From its Wikipedia page:
The story follows several Los Angeles Police Department officers in the early 1950s who become embroiled in a mix of sex, corruption, and murder following a massacre at the Nite Owl coffee shop. The story eventually encompasses organized crime, political corruption, heroin trafficking, pornography, prostitution, and Hollywood. The title refers to the scandal magazine Confidential, which is fictionalized as Hush-Hush. It also deals with the real “Bloody Christmas” scandal.

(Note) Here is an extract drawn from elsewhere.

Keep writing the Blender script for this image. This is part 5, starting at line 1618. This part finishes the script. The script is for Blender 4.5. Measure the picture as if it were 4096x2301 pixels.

The three protagonists are LAPD officers. Edmund Exley, the son of prestigious detective Preston Exley, is a “straight arrow” who informs on other officers in a police brutality scandal. He is first and foremost a politician and a ladder climber. This earns the enmity of Wendell “Bud” White, an intimidating enforcer with a fixation on men who abuse women. Between the two of them is Jack Vincennes, who acts as more of a celebrity than a cop, who is a technical advisor on a police television show called Badge of Honor (similar to the real-life show Dragnet) and provides tips to a scandal magazine. The three of them must set their differences aside to unravel the conspiracy linking the novel’s events.
Quick DG Review: It’s a really long book. Ton of details and lot of characters to keep track of. I thought the movie was great so I gave this a shot. Obviously, many more details in the book. Took me a long time to read it though. Like 1-hour spurts over a few months. Wasn’t hard to put down… 3.5 stars.